Bettendorf High School students make film
By Rachelle Treiber / QUAD-CITY TIMES / November 26, 2001
During the day, they are busy with high school.
But in the evening, they change hats to work as filmmakers, creating dozens of independent films while spending countless hours and their own dollars creating projects with a higher purpose.
And now the filmmakers, Bettendorf High School juniors Scott Beck and Bryan Woods, are putting the finishing touches on perhaps their most important production to date, a 15- to 20-minute, nonprofit film titled “Yearbook.”
The film follows the lives of four teen-agers and shows the repercussions of drinking and driving through each point of view.
“We wanted to make a film with a purpose and we thought a movie about teen-agers — from teen-agers — would be different,” Woods said.
Woods and Beck, along with a large group of dedicated friends and siblings, act as writers, directors, producers, actors and editors while juggling a shooting schedule around homework, after-school activities and curfews.
“It’s a tough schedule. It’s difficult to arrange the main characters and extras when we are working around studying, sports and curfews,” Beck said.
In addition to their other roles, the 17-year-olds also run a production studio called Bluebox Limited and maintain an extensive Web site where visitors can view trailers and read about each film, purchase items from a gift shop and check dates for future production schedules.
Most of the films they make are fictional and are meant to serve a higher purpose of education regarding issues that affect teen-agers.
They hope to show “Yearbook” to organizations such as Students Against Drunk Driving, or SADD, and Mothers Against Drunk Driving, or MADD, as well as anyone else who could benefit from the film.
“We want to show it to the SADD and MADD clubs with the hopes of raising the issue. We would like to have SADD groups play it regionally and nationally,” Beck said.
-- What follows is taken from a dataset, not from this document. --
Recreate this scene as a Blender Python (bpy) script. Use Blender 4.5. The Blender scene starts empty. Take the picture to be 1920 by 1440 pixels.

In addition, they plan to send “Yearbook” to an independent film festival in South Dakota.
The teens said they did not decide to make the film until early September, but the problem of youth drinking and driving came to their attention months earlier.
“In April, someone from Pleasant Valley was involved in an alcohol-related car crash. It made us think,” Beck said, referring to a single-vehicle accident on Valley Drive in Bettendorf in which an 11-year-old East Moline girl was killed.
He began to write the script with Woods’ assistance and they began filming in early October.
When filming most shots, two cameras are used simultaneously in order to maintain continuity and shorten the time it takes to film each scene. “We use Sony digital cameras because it’s the wave of the independent film-making future,” Beck said.
The two have come a long way since their early days in grade school, when Beck and Woods first began making films together.
“We used our action figures for the films then,” Woods said, laughing.
“We started with a few minutes per film and our longest is now 53 minutes,” Beck said.
Although the 11-page “Yearbook” script was relatively lengthy, Beck said the actors ad-libbed to give their parts a more natural, teen-age feel.
To keep things as realistic as possible, fake cigarettes and beer bottles with apple juice were used. Beck and Woods even searched the Internet for fake cigarettes to use in the party scenes. “It did not even resemble real smoke, but it worked,” Woods said.
The lighting equipment used on the film belongs to Beck’s grandfather, who worked in the film industry in California. “We just had it in our basement,” he said.
The film, which uses flashbacks in order to “make people think more,” Wood said, features original music by a 23-year-old Kentucky man whose work they discovered on the Internet.
Beck said the best thing about making small-scale, independent films, is the reasonable talent fees. “We bought pizza. You just give them food and they’re happy,” he said.
They also said their parents have backed them on this and other time-consuming projects. “Our parents are very supportive. We always enjoy showing them our films first and getting their opinions,” Beck said.